For off-grid car charging I'd look seriously at the SMA Sunny Island products, as they're very flexible per inputs and scale well. Fortunately the Tesla allows you to specify whatever max charge rate you need. But unfortunately this is still not a simple problem to solve well, unless you don't mind spending more on the solar/batteries than the car.

tes-s | 23 June 2014

It would be nice if Tesla and Solar City would get together and create an off-grid offering. I doubt they will since it is more academic that real - most people will be grid-attached.

I would like a system like that to have DC charging for the Tesla, and a complicated algorithm to determine where to prioritize the power, with some manual overrides - if you are going away for 2 days, you want to get the Tesla fully charged and don't care much about the house batteries which can charge while you are gone. If you are not going to drive for a couple of days, then you would want to prioritize charging the house batteries.

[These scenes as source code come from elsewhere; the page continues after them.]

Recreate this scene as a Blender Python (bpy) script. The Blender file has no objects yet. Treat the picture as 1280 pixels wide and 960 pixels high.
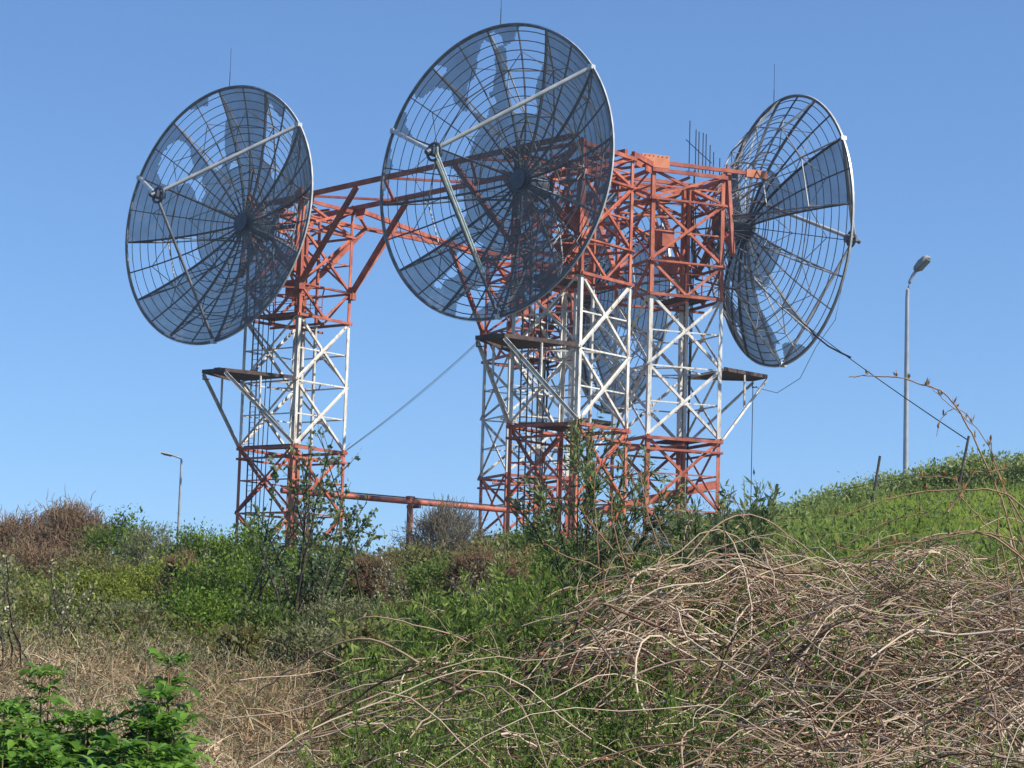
import bpy, bmesh, math, random
import numpy as np
from mathutils import Vector, Matrix

random.seed(7)
RNG = np.random.default_rng(11)
scene = bpy.context.scene
COL = scene.collection
PI = math.pi
V = Vector

# ------------------------------------------------------------------ camera model
FPX, PITCH, ROLL = 3000.0, math.radians(7.03), math.radians(1.7)
EYE = np.array([0.0, 0.0, 1.6])
_f = np.array([0, math.cos(PITCH), math.sin(PITCH)])
_u = np.array([0, -math.sin(PITCH), math.cos(PITCH)])
_r = np.array([1.0, 0, 0])
CR = _r * math.cos(ROLL) + _u * math.sin(ROLL)
CU = _u * math.cos(ROLL) - _r * math.sin(ROLL)


def at(px, py, D):
    """photo pixel + distance along the ground -> world point"""
    d = _f + CR * (px - 640) / FPX - CU * (py - 480) / FPX
    return EYE + d * (D / d[1])


def camera():
    cd = bpy.data.cameras.new('camera')
    co = bpy.data.objects.new('camera', cd)
    COL.objects.link(co)
    m = Matrix(((CR[0], CU[0], -_f[0], EYE[0]), (CR[1], CU[1], -_f[1], EYE[1]), (CR[2], CU[2], -_f[2], EYE[2]), (0, 0, 0, 1)))
    co.matrix_world = m
    cd.sensor_width = 36
    cd.lens = 36 * FPX / 1280
    cd.clip_start = 0.3
    cd.clip_end = 8000
    scene.camera = co


camera()

# ------------------------------------------------------------------ light
SUN_EL, SUN_AZ = math.radians(43), math.radians(111)      # azimuth from +Y towards +X
sd = V((math.sin(SUN_AZ) * math.cos(SUN_EL), math.cos(SUN_AZ) * math.cos(SUN_EL), math.sin(SUN_EL)))
sl = bpy.data.lights.new('sun', 'SUN')
sl.energy = 5.0
sl.angle = math.radians(0.5)
sl.color = (1.0, 0.94, 0.82)
so = bpy.data.objects.new('sun', sl)
so.rotation_euler = sd.to_track_quat('Z', 'Y').to_euler()
COL.objects.link(so)
w = bpy.data.worlds.new('World')
scene.world = w
w.use_nodes = True
nt = w.node_tree
bg = nt.nodes['Background']
sky = nt.nodes.new('ShaderNodeTexSky')
sky.sky_type = 'NISHITA'
sky.sun_disc = False
sky.sun_elevation = SUN_EL
sky.sun_rotation = SUN_AZ
sky.altitude = 0
sky.air_density = 1.0
sky.dust_density = 0.0
sky.ozone_density = 9.0
tc = nt.nodes.new('ShaderNodeTexCoord')
mp = nt.nodes.new('ShaderNodeMapping')
mp.inputs['Location'].default_value = (0, 0, 0.05)       # the clear air starts a little above the horizon line
nt.links.new(tc.outputs['Generated'], mp.inputs['Vector'])
nt.links.new(mp.outputs['Vector'], sky.inputs['Vector'])
nt.links.new(sky.outputs['Color'], bg.inputs['Color'])
bg.inputs['Strength'].default_value = 0.113
scene.view_settings.view_transform = 'Standard'
scene.view_settings.look = 'None'
scene.view_settings.exposure = 0.52
scene.view_settings.gamma = 1.0
scene.cycles.transparent_max_bounces = 40
scene.cycles.max_bounces = 6


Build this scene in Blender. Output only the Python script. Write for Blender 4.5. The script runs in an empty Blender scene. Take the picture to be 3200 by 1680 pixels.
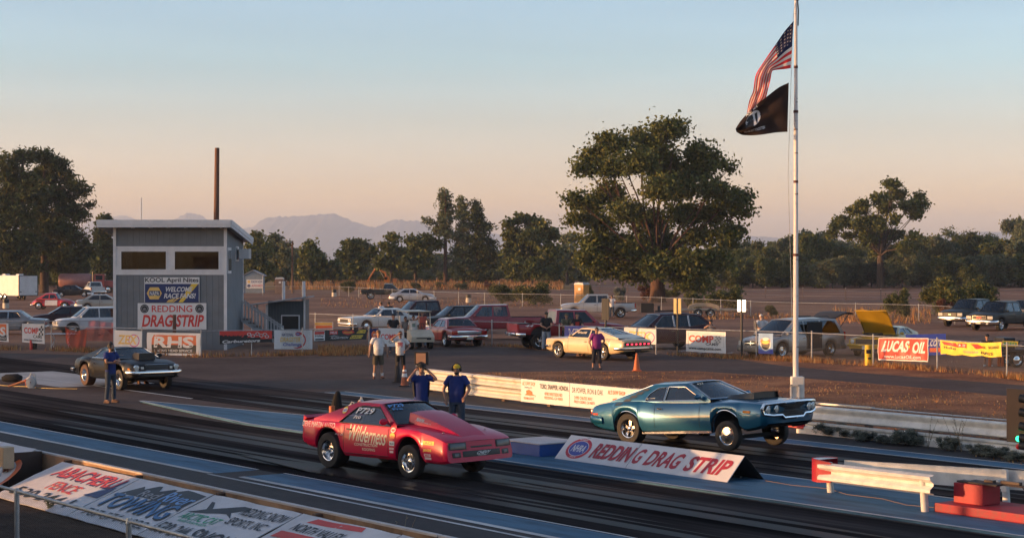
import bpy, bmesh, math, random
from mathutils import Vector as V, Matrix
from mathutils.geometry import tessellate_polygon
sc = bpy.context.scene
COL = sc.collection
R = math.radians
# ---------------------------------------------------------------- camera, world, sun, exposure
FPX, YH, H = 5700.0, 820.0, 4.26            # focal length in 3200-px units, horizon row, eye height (m)
cam_d = bpy.data.cameras.new('camera'); cam = bpy.data.objects.new('camera', cam_d); COL.objects.link(cam)
cam_d.sensor_width = 36.0; cam_d.lens = 36.0 * FPX / 3200.0
cam_d.clip_start = 0.5; cam_d.clip_end = 60000
cam.location = (0, 0, H); cam.rotation_euler = (R(90) - math.atan(20 / FPX), 0, 0)
sc.camera = cam
SUN_EL, SUN_AZ = 4.6, 10.0                  # elevation; degrees behind the camera plane, sun on the left
to_sun = V((-math.cos(R(SUN_AZ)) * math.cos(R(SUN_EL)), -math.sin(R(SUN_AZ)) * math.cos(R(SUN_EL)), math.sin(R(SUN_EL))))
w = bpy.data.worlds.new('World'); sc.world = w; w.use_nodes = True
nt = w.node_tree; nt.nodes.clear()
wo = nt.nodes.new('ShaderNodeOutputWorld'); bg = nt.nodes.new('ShaderNodeBackground')
sky = nt.nodes.new('ShaderNodeTexSky'); sky.sky_type = 'NISHITA'; sky.sun_disc = False
sky.sun_elevation = R(SUN_EL); sky.sun_rotation = math.atan2(to_sun.x, to_sun.y)
sky.air_density = 1.0; sky.dust_density = 2.0; sky.ozone_density = 1.0; sky.altitude = 150
tc = nt.nodes.new('ShaderNodeTexCoord'); sx = nt.nodes.new('ShaderNodeSeparateXYZ')
cr = nt.nodes.new('ShaderNodeValToRGB'); mx = nt.nodes.new('ShaderNodeMix'); mx.data_type = 'RGBA'; mx.blend_type = 'MULTIPLY'
mx.inputs[0].default_value = 1.0
nt.links.new(tc.outputs['Generated'], sx.inputs[0]); nt.links.new(sx.outputs['Z'], cr.inputs[0])
nt.links.new(sky.outputs[0], mx.inputs[6]); nt.links.new(cr.outputs[0], mx.inputs[7])
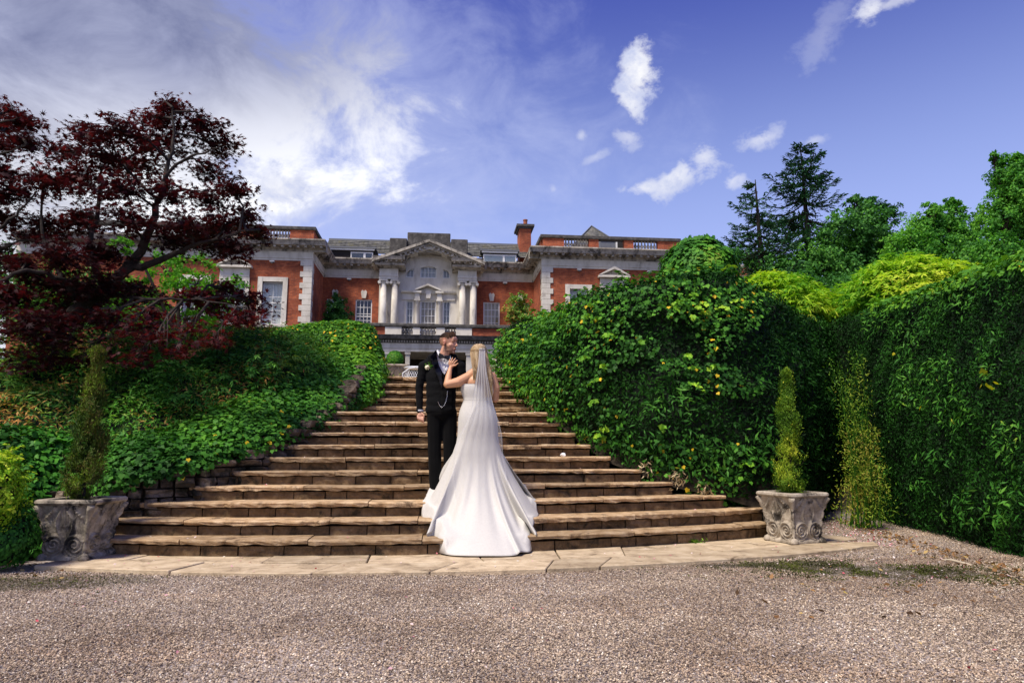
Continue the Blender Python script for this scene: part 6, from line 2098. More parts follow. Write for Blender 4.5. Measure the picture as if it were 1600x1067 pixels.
wd_ = empty('weed', tuple(PZ(1080, 848, 0)), 'small green weed growing at the foot of the lowest step', 'weed')
PP = [tuple(PZ(1080 + rr.gauss(0, 11), 847, 0) + Vector((0, 0, abs(rr.gauss(0, .02))))) for _ in range(90)]
foliage('leaves', np.array(PP), unit(np.array([(rr.gauss(0, .6), -.5, 1) for _ in PP])), .045, 'lance', M_cyp, wd_, 304)
a, b_ = PZ(1472, 874, -.03), PZ(1527, 885, -.03)
m = MB(); m.tube([a, a.lerp(b_, .3) + Vector((.01, .03, .01)), a.lerp(b_, .6) + Vector((-.02, -.02, .012)), b_], [.008, .014, .012, .007], 7)
tag(m.build('stick', solid('bleached_wood', (.45, .38, .28), .8, var=.3)), 'pale bare stick lying on the gravel near the right hedge', 'stick')
# crumpled tissue on a step
k = 4
p_ = PY(881, 729, arc(5, 1.3) + .10)
bm = bmesh.new(); bmesh.ops.create_icosphere(bm, subdivisions=2, radius=.036)
for v in bm.verts: v.co = v.co * (1 + .5 * noise.noise(v.co * 40)) ; v.co.z *= .7; v.co += Vector((p_.x, arc(5, p_.x) + .10, HZ[5] + .022))
me = bpy.data.meshes.new('tissue'); bm.to_mesh(me); bm.free()
tag(link('tissue', me, solid('tissue_paper', (.8, .8, .82), .9)), 'small crumpled white tissue on a step right of the bride', 'tissue')
# =================================================================== THE COUPLE
def blob(name, prims, voxel, smooth_it=4, mat=None, parent=None, post=None, fac=.5):
    """union of capsules and ellipsoids fused into one skin"""
    bm = bmesh.new()
    for pr in prims:
        if pr[0] == 'cap':
            p0, r0, p1, r1 = Vector(pr[1]), pr[2], Vector(pr[3]), pr[4]
            L = max(1e-4, (p1 - p0).length); n = max(3, int(L / min(r0, r1) * 5)); n = min(n, 44)
            for i in range(n + 1):
                f = i / n
                M = Matrix.Translation(p0.lerp(p1, f)) @ Matrix.Scale(r0 + (r1 - r0) * f, 4)
                bmesh.ops.create_icosphere(bm, subdivisions=2, radius=1, matrix=M)
        else:
            c_, r_ = Vector(pr[1]), pr[2]
            rot = pr[3] if len(pr) > 3 else Matrix.Identity(3)
            M = Matrix.Translation(c_) @ rot.to_4x4() @ Matrix.Diagonal((*r_, 1))
            bmesh.ops.create_icosphere(bm, subdivisions=3, radius=1, matrix=M)
    me = bpy.data.meshes.new(name); bm.to_mesh(me); bm.free()
    o = bpy.data.objects.new('tmp', me); COL.objects.link(o)
    md = o.modifiers.new('r', 'REMESH'); md.mode = 'VOXEL'; md.voxel_size = voxel; md.use_smooth_shade = True
    ms = o.modifiers.new('s', 'SMOOTH'); ms.factor = fac; ms.iterations = smooth_it
    dg = bpy.context.evaluated_depsgraph_get(); dg.update()
    ev = o.evaluated_get(dg)
    out = bpy.data.meshes.new_from_object(ev)
    bpy.data.objects.remove(o); out.name = name
    out.materials.clear()
    if post: post(out)
    return link(name, out, mat, parent, smooth=True)


def skin_mat(name, base, dark=(.06, .03, .018)):
    m, t, b = new_mat(name)
    n = t.noise(wpos(t), 38, 4, .6)
    c = t.mix(n, tuple(x * .88 for x in base), tuple(min(1, x * 1.1) for x in base))
    at = t.node('ShaderNodeAttribute', attribute_name='beard').outputs['Fac']
    n2 = t.noise(wpos(t), 420, 2, .6)
    c = t.mix(t.math('MULTIPLY', at, t.sstep(n2, .25, .60)), c, dark)
    red = t.node('ShaderNodeAttribute', attribute_name='flush').outputs['Fac']
    c = t.mix(t.math('MULTIPLY', red, .55), c, tuple(x * y for x, y in zip(base, (.95, .55, .45))))
    t.put(b.inputs['Base Color'], c)
    b.inputs['Roughness'].default_value = .5
    b.inputs['Subsurface Weight'].default_value = .12
    b.inputs['Subsurface Radius'].default_value = (1, .35, .2)
    b.inputs['Subsurface Scale'].default_value = .01
    return m


def cloth(name, col, rough=.75, sheen=.2, bump=.25, scale=900, spec=.3):
    m, t, b = new_mat(name)
    n = t.noise(wpos(t), 60, 4, .6)
    t.put(b.inputs['Base Color'], t.mix(n, tuple(x * .85 for x in col), tuple(min(1, x * 1.12) for x in col)))
    b.inputs['Roughness'].default_value = rough
    b.inputs['Sheen Weight'].default_value = sheen
    b.inputs['Specular IOR Level'].default_value = spec
    nb = t.noise(wpos(t), scale * .12, 3, .6)
    bp = t.node('ShaderNodeBump', ins={'Strength': bump, 'Distance': .004, 'Height': nb})
    t.put(b.inputs['Normal'], bp.outputs[0])
    return m


M_skinG = skin_mat('groom_skin', (.52, .27, .18))
M_skinB = skin_mat('bride_skin', (.56, .29, .16))
M_suit = cloth('black_suit', (.0035, .0037, .0046), .9, .02, .5, spec=.12)
M_trou = cloth('black_trousers', (.0025, .0025, .0031), .9, .02, .5, spec=.1)
M_satin = cloth('black_satin', (.004, .004, .006), .40, .0, .1, spec=.35)
M_vest = cloth('black_waistcoat', (.0022, .0022, .0027), .8, .02, .3, spec=.12)
M_shirt = cloth('white_shirt', (.60, .60, .64), .6, .1, .2)
M_dress = cloth('ivory_satin', (.52, .505, .48), .6, .10, .16)
M_shoe = solid('black_shoe', (.008, .008, .008), .3)
M_hairG = leafmat('brown_hair', [(0, G(.016, .008, .005)), (.6, G(.045, .022, .012)), (1, G(.09, .046, .024))], trans=.02, rough=.7, spec=.12)
M_blonde = leafmat('blonde_hair', [(0, G(.20, .115, .055)), (.35, G(.38, .25, .13)), (.7, G(.56, .42, .25)), (1, G(.72, .58, .40))], trans=.15, tcol=(1.1, 1, .8), rough=.4)
M_silver = solid('silver_chain', (.75, .75, .78), .25, 1.0)

YG = 7.62
g = lambda px, py, dy=0.0: PY(px, py, YG + dy)
groom = empty('person', (g(690, 777).x, YG, .45), 'bearded man in a black suit and bow tie looking down at the woman beside him', 'person')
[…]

Big thing would be DC charging. Silly to waste energy converting DC to AC and then back to DC to charge the Tesla. Even for people with grid-attached PV systems, wouldn't it be more efficient to use the DC from panels to directly charge the Tesla?

TeslaTap.com | 23 June 2014

The problem with Solar DC is the voltage can range from 600V to 0V, and the charging the car via DC requires an exact voltage (current can vary). The Supercharger and in-car chargers deliver the exact voltage required to safely charge the batteries, which will vary somewhat as the car charges up. If you put too high a voltage, you will destroy the batteries. Too low, and either you'll get no charge, or worse, you'll drain the batteries (and likely fry the solar panels).

To convert any DC voltage to another DC voltage efficiently requires conversion to AC. This can be done at higher frequencies than the 60 Hz house current for improved efficiency and lower costs. No matter how it's done, you'll be forced to go through a DC-AC-DC conversion. No shortcuts allowed!